LANCASTER v. BALTZELL.

(Supreme Court of Maryland, 1836. 7 Gill & J. 468, 28 Am. Dec. 233.) BUCHANAN, C. J. A bill or note, payable to order, can only be transferred by indorsement; and as an action against the acceptor or drawer can only be sustained by one who has legal title, which cannot be derived through the medium of forgery, it is incumbent on the plaintiff in such an action to show his interest in the bill or note, which must be done by proving that it was indorsed by the person to whom, or to whose order, it was made payable.

This is an action by the second indorsee against the maker of a promissory note, payable to the payee or order, which was resisted at the trial on the ground that the first indorsement, purporting to be by the payee, was a forgery, of which proof was offered by the defendant. On the part of the plaintiffs, it was proved that the defendant, on being called on by their counsel, after the indorsement to them, to pay the note, examined it, and said it was right, and he would settle it with them. Upon which the court instructed the jury that, if they believed the defendant, when the note was presented to him by the counsel of the plaintiffs, had examined the indorsements, and said it was right, the plaintiffs were entitled to recover, although they might believe the indorsement of the payee's name had been forged, and notwithstanding that acknowledgment had been made, after the trans

fer of the note by these indorsements to them, on an exception to which instruction the case is brought up.

Apart from the alleged conversation between the defendant and the counsel of the plaintiffs, it is very clear that the plaintiffs are not entitled to recover, if the first indorsement in the name of the payee of the note was forged, as the title was not and could not thereby be transferred, but continued in the payee, who, on obtaining possession of the note, might sue upon it, and recover against the maker, notwithstanding he should have paid it to him, into whose hands it came, through the medium of the forgery; for, besides that, in such case the payee has not parted with his title, the payee of a note, whose name is forged, knows nothing of it, and the maker, before he pays it to the holder as indorsee, should look carefully to the indorsements, and, if one is to suffer, the loss should fall on him who is most in fault, or most negligent.

The only question, then, in this case is whether, if, after the indorsements had been made, the defendant, on the note being presented to him, by the counsel of the plaintiffs, examined the indorsements and said it was right, that makes any difference?
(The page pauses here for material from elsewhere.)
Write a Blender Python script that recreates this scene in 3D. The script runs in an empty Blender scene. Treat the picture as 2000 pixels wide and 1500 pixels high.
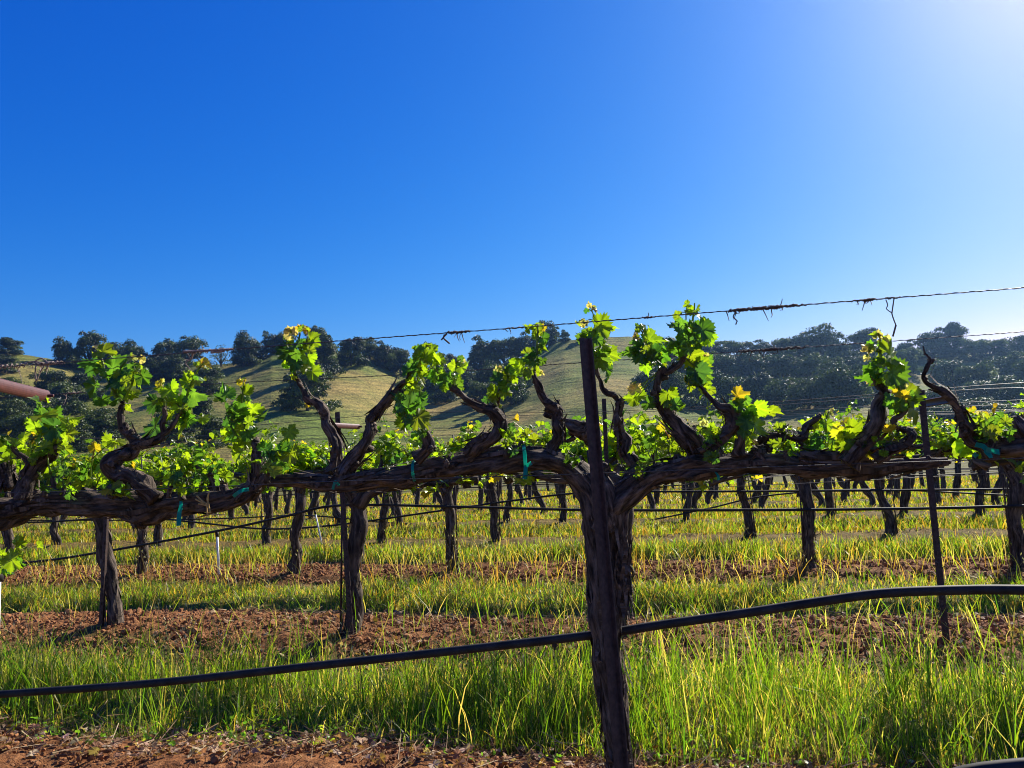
import bpy, math, random
import numpy as np
from mathutils import Matrix, Vector

scene = bpy.context.scene
col = scene.collection
rng = np.random.default_rng(7)
PI = math.pi
R = math.radians

# ------------------------------------------------------------------ camera
F = 1480.0                       # focal length in photo pixels (photo 2000 x 1500)
PITCH, ROLL = R(5.0), R(2.35)
CAM = np.array([0.0, 0.0, 1.14])
r0 = np.array([1.0, 0, 0]); f0 = np.array([0, math.cos(PITCH), math.sin(PITCH)])
u0 = np.array([0, -math.sin(PITCH), math.cos(PITCH)])
RIGHT = r0 * math.cos(ROLL) - u0 * math.sin(ROLL)
UP = u0 * math.cos(ROLL) + r0 * math.sin(ROLL)
cam_data = bpy.data.cameras.new('camera')
cam_data.sensor_width = 36.0
cam_data.lens = F / 2000.0 * 36.0
cam_data.clip_start = 0.05
cam_data.clip_end = 4000
cam = bpy.data.objects.new('camera', cam_data)
m = Matrix.Identity(4)
for i in range(3):
    m[i][0] = RIGHT[i]; m[i][1] = UP[i]; m[i][2] = -f0[i]; m[i][3] = CAM[i]
cam.matrix_world = m
col.objects.link(cam)
scene.camera = cam

# ------------------------------------------------------------------ sky and sun
SUN_PX, SUN_PY = 2230, -480
sd = f0 + RIGHT * (SUN_PX - 1000) / F + UP * (750 - SUN_PY) / F
sd = sd / np.linalg.norm(sd)
SUN_EL = math.asin(sd[2]); SUN_AZ = math.atan2(sd[0], sd[1])
world = bpy.data.worlds.new('World'); scene.world = world
world.use_nodes = True
nt = world.node_tree
bg = nt.nodes['Background']
sky = nt.nodes.new('ShaderNodeTexSky')
sky.sky_type = 'NISHITA'; sky.sun_disc = False
sky.sun_elevation = SUN_EL; sky.sun_rotation = SUN_AZ
sky.altitude = 300; sky.air_density = 1.0; sky.dust_density = 0.46; sky.ozone_density = 4.0
hs = nt.nodes.new('ShaderNodeHueSaturation')
hs.inputs['Saturation'].default_value = 1.3
hs.inputs['Value'].default_value = 1.0
nt.links.new(sky.outputs[0], hs.inputs['Color'])
# colour grade of the sky: deeper blue away from the sun, as the phone camera shows it
sep = nt.nodes.new('ShaderNodeSeparateColor'); cmb = nt.nodes.new('ShaderNodeCombineColor')
nt.links.new(hs.outputs[0], sep.inputs[0])
for ch, (gain, pw) in enumerate([(1.22, 1.76), (0.555, 1.13), (0.58, 0.60)]):
    last = sep.outputs[ch]
    for op, val in (('MULTIPLY', 0.10), ('POWER', pw), ('MULTIPLY', gain / 0.10)):
        n_ = nt.nodes.new('ShaderNodeMath'); n_.operation = op; n_.inputs[1].default_value = val
        nt.links.new(last, n_.inputs[0]); last = n_.outputs[0]
    nt.links.new(last, cmb.inputs[ch])
nt.links.new(cmb.outputs[0], bg.inputs['Color'])
bg.inputs['Strength'].default_value = 0.10

sun_d = bpy.data.lights.new('sun', 'SUN'); sun_d.energy = 5.0; sun_d.angle = R(0.5)
sun_d.color = (1.0, 0.93, 0.82)
sun = bpy.data.objects.new('sun', sun_d)
sun.rotation_euler = Vector(sd).to_track_quat('Z', 'Y').to_euler()
col.objects.link(sun)

scene.view_settings.view_transform = 'Standard'
scene.view_settings.look = 'None'
scene.view_settings.exposure = 0.97
scene.view_settings.gamma = 1.0
scene.render.engine = 'CYCLES'
cy = scene.cycles
cy.max_bounces = 8; cy.diffuse_bounces = 3; cy.transmission_bounces = 4; cy.transparent_max_bounces = 8
cy.volume_bounces = 0
cy.filter_width = 1.05
cy.use_denoising = True
try:
    cy.denoiser = 'OPENIMAGEDENOISE'
except Exception:
    pass
scene.render.use_persistent_data = False

# ------------------------------------------------------------------ helpers
THETA = math.atan(0.226)               # rows run off towards the left
ST, CT = math.sin(THETA), math.cos(THETA)
S = 2.166                              # distance between rows

def ray(px, py):
    return f0 + RIGHT * ((px - 1000.0) / F) + UP * ((750.0 - py) / F)
def at(px, py, v):                     # point on the upright plane of a row, v metres out
    d = ray(px, py)
    return CAM + d * (v / (d[0] * ST + d[1] * CT))
def mpp(p):                            # metres per photo pixel at a point
    return float(np.dot(np.asarray(p) - CAM, f0)) / F
def to_px(P):
    d = np.asarray(P) - CAM
    zz = d @ f0
    return 1000 + F * (d @ RIGHT) / zz, 750 - F * (d @ UP) / zz
def wv(w, v):                          # row coordinates -> x, y
    return w * CT + v * ST, -w * ST + v * CT
def to_wv(x, y):
    return x * CT - y * ST, x * ST + y * CT

class Noise2:                          # smooth lattice noise
    def __init__(s, seed, n=64):
        s.t = np.random.default_rng(seed).random((n, n)); s.n = n
    def __call__(s, x, y):
        x = np.asarray(x, float); y = np.asarray(y, float)
        xi = np.floor(x).astype(int); yi = np.floor(y).astype(int)
        fx = x - xi; fy = y - yi
        fx = fx * fx * (3 - 2 * fx); fy = fy * fy * (3 - 2 * fy)
        n = s.n; t = s.t
        a = t[xi % n, yi % n]; b = t[(xi + 1) % n, yi % n]
        c = t[xi % n, (yi + 1) % n]; d = t[(xi + 1) % n, (yi + 1) % n]
        return (a * (1 - fx) + b * fx) * (1 - fy) + (c * (1 - fx) + d * fx) * fy - 0.5
N1, N2, N3 = Noise2(1), Noise2(2), Noise2(3)

def gz(v):                             # the block falls away gently beyond the first rows
    return 0.012 + 0.003 * v - 0.035 * np.clip(np.asarray(v, float) - 10.5, 0, 22.5)
def zg(v, w):                          # vineyard ground height
    v = np.asarray(v, float); w = np.asarray(w, float)
    z = gz(v)
    n = np.clip(np.round((v - 0.15) / S), -20, 14)
    dv = v - 0.15 - n * S
    z = z + 0.07 * np.exp(-(dv / 0.42) ** 4)
    z = z + 0.05 * N1(w * 0.8, v * 0.8) + 0.02 * N2(w * 3, v * 3)
    return z

class Geo:                             # collects geometry for ONE mesh
    def __init__(s):
        s.V = []; s.n = 0; s.F = {}; s.C = []; s.B = []; s.hasb = False
    def add(s, V, faces, mat=0, C=None, B=None):
        V = np.asarray(V, float).reshape(-1, 3)
        s.V.append(V)
        if C is None: C = np.ones((len(V), 3)) * 0.5
        C = np.asarray(C, float)
        if C.ndim == 1: C = np.tile(C, (len(V), 1))
        s.C.append(C)
        if B is None: B = V.copy()
        s.B.append(B)
        for f in faces:
            f = np.asarray(f, int)
            if len(f): s.F.setdefault((f.shape[1], mat), []).append(f + s.n)
        s.n += len(V)
    def build(s, name, mats, parent=None, smooth=True, attr=True):
        me = bpy.data.meshes.new(name)
        V = np.concatenate(s.V).astype(np.float32)
        loops = []; starts = []; mi = []; k = 0
        for (sz, mat), fl in s.F.items():
            f = np.concatenate(fl)
            loops.append(f.ravel()); starts.append(np.arange(len(f)) * sz + k)
            mi.append(np.full(len(f), mat)); k += f.size
        loops = np.concatenate(loops).astype(np.int32); starts = np.concatenate(starts).astype(np.int32)
        mi = np.concatenate(mi).astype(np.int32)
        me.vertices.add(len(V)); me.vertices.foreach_set('co', V.ravel())
        me.loops.add(len(loops)); me.loops.foreach_set('vertex_index', loops)
        me.polygons.add(len(starts)); me.polygons.foreach_set('loop_start', starts)
        me.polygons.foreach_set('material_index', mi)
        me.polygons.foreach_set('use_smooth', np.full(len(starts), smooth))
        if attr:
            C = np.concatenate(s.C); C4 = np.ones((len(C), 4), np.float32); C4[:, :3] = C
            a = me.color_attributes.new('tint', 'FLOAT_COLOR', 'POINT'); a.data.foreach_set('color', C4.ravel())
            a = me.attributes.new('bark', 'FLOAT_VECTOR', 'POINT')
            a.data.foreach_set('vector', np.concatenate(s.B).astype(np.float32).ravel())
        me.update(calc_edges=True); me.validate()
        for mm in (mats if isinstance(mats, (list, tuple)) else [mats]): me.materials.append(mm)
        o = bpy.data.objects.new(name, me); col.objects.link(o)
        if parent is not None: o.parent = parent
        return o

def tag(o, label=None, cat=None, group=None, kind=None):
    if label: o['label'] = label
    if cat: o['category'] = cat
    if group: o['group'] = group
    if kind: o['kind'] = kind
    return o
def empty(name, loc=(0, 0, 0), rz=0):
    o = bpy.data.objects.new(name, None); o.empty_display_size = 0.1
    o.location = [float(a) for a in loc]; o.rotation_euler = (0, 0, rz); col.objects.link(o)
    return o
def copy_tree(o, parent=None):
    c = o.copy(); col.objects.link(c)
    if parent is not None: c.parent = parent
    for ch in list(o.children): copy_tree(ch, c)
    return c
def rebase(o, base):                   # give a thing's Empty its base without moving its world-space meshes
    for ch in o.children: ch.location = [-float(a) for a in base]
    o.location = [float(a) for a in base]

def resample(P, rad, step):
    P = np.asarray(P, float); rad = np.asarray(rad, float)
    if len(P) == 2: P = np.array([P[0], (P[0] + P[1]) / 2, P[1]]); rad = np.array([rad[0], rad.mean(), rad[1]])
    Q = np.vstack([2 * P[0] - P[1], P, 2 * P[-1] - P[-2]])
    out = []; orr = []
    for i in range(len(P) - 1):
        a, b, c, d = Q[i], Q[i + 1], Q[i + 2], Q[i + 3]
        n = max(1, int(np.ceil(np.linalg.norm(c - b) / step)))
        t = (np.arange(n) / n)[:, None]
        out.append(0.5 * (2 * b + (c - a) * t + (2 * a - 5 * b + 4 * c - d) * t ** 2 + (3 * b - a - 3 * c + d) * t ** 3))
        tt = t[:, 0]; tt = tt * tt * (3 - 2 * tt)
        orr.append(rad[i] * (1 - tt) + rad[i + 1] * tt)
    out.append(P[-1:]); orr.append(rad[-1:])
    return np.concatenate(out), np.concatenate(orr)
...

And we think it does not. By saying so, he gave no credit to the note, and did not thereby induce the plaintiffs to take it. That had been done before, and not on the faith of what he said. The plaintiffs might before they took the note, have inquired whether the first indorsement was by the payee or not, and, not having done so, they must abide by the consequence, and cannot throw the loss upon the defendant, who had done nothing to mislead them or induce them to take the note, and who, if made to pay the amount in this action, may be made to pay it over again by the payee, whose right remains unimpaired.
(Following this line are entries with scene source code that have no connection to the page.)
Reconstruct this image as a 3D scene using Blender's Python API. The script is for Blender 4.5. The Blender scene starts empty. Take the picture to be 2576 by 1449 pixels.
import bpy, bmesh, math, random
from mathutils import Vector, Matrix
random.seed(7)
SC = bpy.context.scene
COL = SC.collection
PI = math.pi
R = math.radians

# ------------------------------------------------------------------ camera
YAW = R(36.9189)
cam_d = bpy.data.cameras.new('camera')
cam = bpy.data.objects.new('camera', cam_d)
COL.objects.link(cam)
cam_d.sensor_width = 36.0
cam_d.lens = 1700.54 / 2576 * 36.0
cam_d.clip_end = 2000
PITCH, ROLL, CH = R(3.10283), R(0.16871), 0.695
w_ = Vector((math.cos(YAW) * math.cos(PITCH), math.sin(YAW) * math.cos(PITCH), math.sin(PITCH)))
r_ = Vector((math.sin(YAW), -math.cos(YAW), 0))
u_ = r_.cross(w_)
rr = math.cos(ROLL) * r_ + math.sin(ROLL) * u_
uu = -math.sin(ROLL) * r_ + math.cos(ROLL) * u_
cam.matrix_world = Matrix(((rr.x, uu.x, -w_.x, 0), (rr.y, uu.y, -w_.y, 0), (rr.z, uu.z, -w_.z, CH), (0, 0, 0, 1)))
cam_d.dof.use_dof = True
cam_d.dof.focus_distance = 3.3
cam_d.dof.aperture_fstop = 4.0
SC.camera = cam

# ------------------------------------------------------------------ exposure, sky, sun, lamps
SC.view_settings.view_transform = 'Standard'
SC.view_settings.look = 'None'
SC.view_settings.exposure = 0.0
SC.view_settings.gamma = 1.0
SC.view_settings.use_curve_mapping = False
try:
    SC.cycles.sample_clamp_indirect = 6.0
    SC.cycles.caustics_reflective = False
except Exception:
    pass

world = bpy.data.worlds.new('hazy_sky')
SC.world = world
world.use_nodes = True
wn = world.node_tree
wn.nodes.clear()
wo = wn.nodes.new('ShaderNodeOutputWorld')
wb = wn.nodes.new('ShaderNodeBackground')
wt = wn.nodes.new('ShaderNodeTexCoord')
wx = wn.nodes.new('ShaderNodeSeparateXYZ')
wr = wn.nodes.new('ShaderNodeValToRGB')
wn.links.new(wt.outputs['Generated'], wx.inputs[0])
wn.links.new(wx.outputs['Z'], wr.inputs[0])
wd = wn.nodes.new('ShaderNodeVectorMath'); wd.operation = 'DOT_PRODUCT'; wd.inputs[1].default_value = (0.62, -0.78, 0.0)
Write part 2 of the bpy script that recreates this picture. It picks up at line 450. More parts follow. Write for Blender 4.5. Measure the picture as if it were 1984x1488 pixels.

It is not like the case of a drawee of a bill, who, if on being asked if the acceptance is in his handwriting, says that it is and that it will be duly paid, cannot afterwards set up as a defense the forgery of his name; because by saying so he had accredited the bill and induced another to take it, which being his own fault, the loss ought to fall on him, and not on another, who has been induced to take the bill on the faith of his assurance.

Judgment reversed.

GREENE v. MCAULEY.

(Supreme Court of Kansas, 1905. 70 Kan, 601, 79 Pac. 133, 68 L. R. A. 308.) Action by F. F. Greene against A. T. McAuley. Judgment for defendant, and plaintiff brings error.

MASON, J. F. F. Greene sued A. T. McAuley upon two notes, for $130 each, executed by McAuley to H. E. Stearns, and assigned in writing by Stearns to the plaintiff. Defendant admitted the execution and assignment of the notes, but in his answer alleged that they belonged to Mrs. Laura Sims Thomas, and that plaintiff did not own them, and had no right to maintain an action upon them. The case was submitted to a jury upon the issue of the ownership of the notes, and a verdict was given for the defendant. A judgment followed, from which the plaintiff prosecutes error. The principal, and indeed the only substantial, question involved is whether the evidence given in behalf of the defendant had any tendency to establish a defense.